New Zealand’s Justice Minister Amy Adams announced $16.2 million will be invested in restorative justice to respond to the increased need for restorative justice services. The Ministry of Justice reports that their evidence based research  shows lower offender recidivism rates after the use of restorative justice while victims’ satisfaction increases. New Zealand has been on the cutting edge of the advancement of restorative justice for many years and its justice system is often seen as a role model for others.

RJI is pleased to share this news since we know it reflects the rapidly growing support for restorative justice globally.
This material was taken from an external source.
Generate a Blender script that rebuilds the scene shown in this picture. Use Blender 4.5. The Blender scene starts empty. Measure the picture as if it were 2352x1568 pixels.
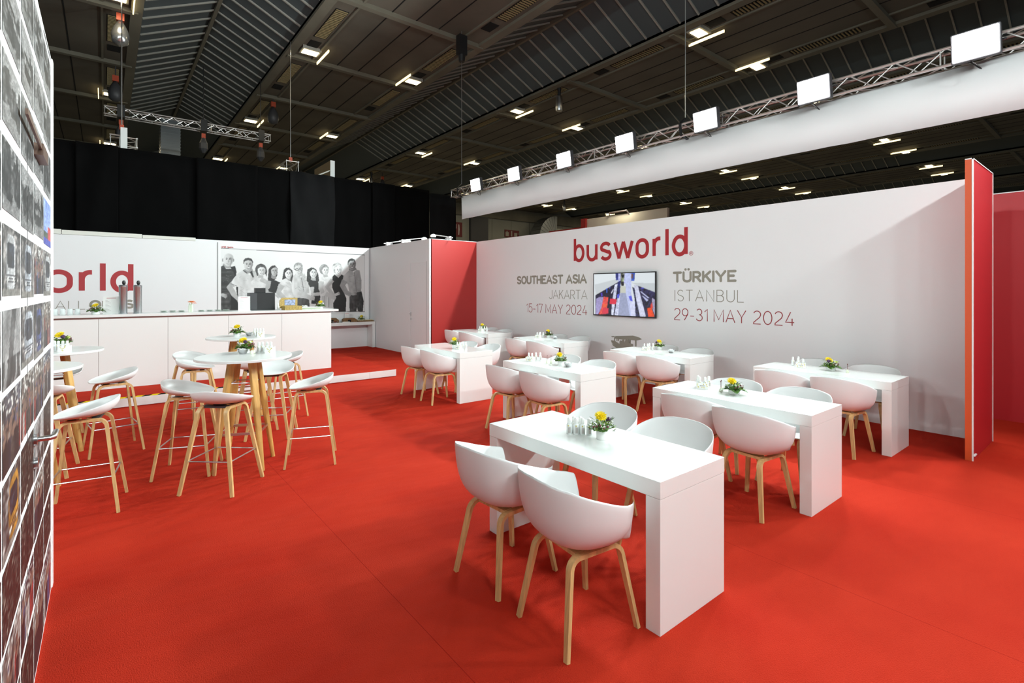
import bpy, bmesh, math, random
import numpy as np
from mathutils import Vector, Matrix
PI = math.pi
R = math.radians
sc = bpy.context.scene
C = sc.collection
random.seed(7)

# ------------------------------------------------------------------ camera, world, exposure
FPX, CX, CY, YAW, CAMH = 1165.0, 1176.0, 664.8, R(38.77), 1.685
cam_d = bpy.data.cameras.new('camera')
cam = bpy.data.objects.new('camera', cam_d)
C.objects.link(cam)
cam.location = (0, 0, CAMH)
cam.rotation_euler = (R(90), 0, -YAW)
cam_d.sensor_fit = 'HORIZONTAL'
cam_d.sensor_width = 36.0
cam_d.lens = 36.0 * FPX / 2352.0
cam_d.shift_x = 0.0
cam_d.shift_y = (CY - 784.0) / 2352.0
cam_d.clip_start = 0.02
cam_d.clip_end = 400
sc.camera = cam
sc.view_settings.view_transform = 'Standard'
sc.view_settings.look = 'None'
sc.view_settings.gamma = 1.0
sc.view_settings.use_curve_mapping = False
sc.view_settings.exposure = -0.12
sc.cycles.max_bounces = 7
sc.cycles.diffuse_bounces = 4
sc.cycles.glossy_bounces = 3
sc.cycles.transmission_bounces = 4
sc.cycles.transparent_max_bounces = 6
sc.cycles.caustics_reflective = False
sc.cycles.caustics_refractive = False
sc.cycles.sample_clamp_indirect = 6.0
sc.cycles.use_denoising = True
w = bpy.data.worlds.new('world')
sc.world = w
w.use_nodes = True
w.node_tree.nodes['Background'].inputs[0].default_value = (0.85, 0.93, 1.0, 1)
w.node_tree.nodes['Background'].inputs[1].default_value = 0.10

FLOOD_W = 185.0
ADDED_LEFT_W = 100.0         # unseen floods added at the left to brighten the lettered wall        
BACK_W = 150.0         # floods on the truss behind the photographer
HALL_W = 45.0          # hall ceiling lamps


def area_light(name, loc, target, power, sx, sy, col=(1, 1, 1), spread=180):
    d = bpy.data.lights.new(name, 'AREA')
    d.shape = 'RECTANGLE'
    d.size = sx
    d.size_y = sy
    d.energy = power
    d.color = col
    d.spread = R(spread)
    o = bpy.data.objects.new(name, d)
    C.objects.link(o)
    o.location = loc
    v = Vector(target) - Vector(loc)
    o.rotation_euler = v.to_track_quat('-Z', 'Y').to_euler()
    return o


# ------------------------------------------------------------------ photo geometry helpers (a pixel on a known plane)
_s, _c = math.sin(YAW), math.cos(YAW)


def ray(u, v):
    a = (u - CX) / FPX
    return np.array([_s + a * _c, _c - a * _s, -(v - CY) / FPX])


def on_x(u, v, X):
    d = ray(u, v)
    p = d * (X / d[0])
    return (X, float(p[1]), float(p[2]) + CAMH)


def on_y(u, v, Y):
    d = ray(u, v)
    p = d * (Y / d[1])
    return (float(p[0]), Y, float(p[2]) + CAMH)


# ------------------------------------------------------------------ materials
MATS = {}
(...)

As countries and states use and invest in restorative justice processes governments learn it is money well spent.  Not only are offenders held accountable for their actions after crime but crime victims’ needs are addressed in ways that allow healing, on some level, while involving communities.

There is always room for improvement as justice systems learn more about the use of restorative justice, understand how to make restorative justice more accessible to crime victims and create opportunities for offenders to take responsibility for their crimes.

https://national.org.nz/news/2016-06-29-16-2m-boost-for-restorative-justice

There are 3 comments. Add Yours.

Ngeh Edison —

This is wonderful. Cameroon is currently working on its penal code, and some articles are beginning to take the direction of RJ. We advocated for this under prison Fellowship Cameroon. How I wish the Cameroon government could copy this example.
Congratulations to you and your team Lisa.

    lisarea —

    Thank you, Ngeh. Let us hope RJI can work with you as well as we go forward. We believe strongly in partnering with others.

Don John Omale PhD —

That is money well spent. That shows the crimino- econometric value of restorative justice; and demonstrates that restorative justice has value for money (VfM) for national government that may wants to implement it.
Kudos once more to the New Zealand National Government. I hope other national government learn from this experience.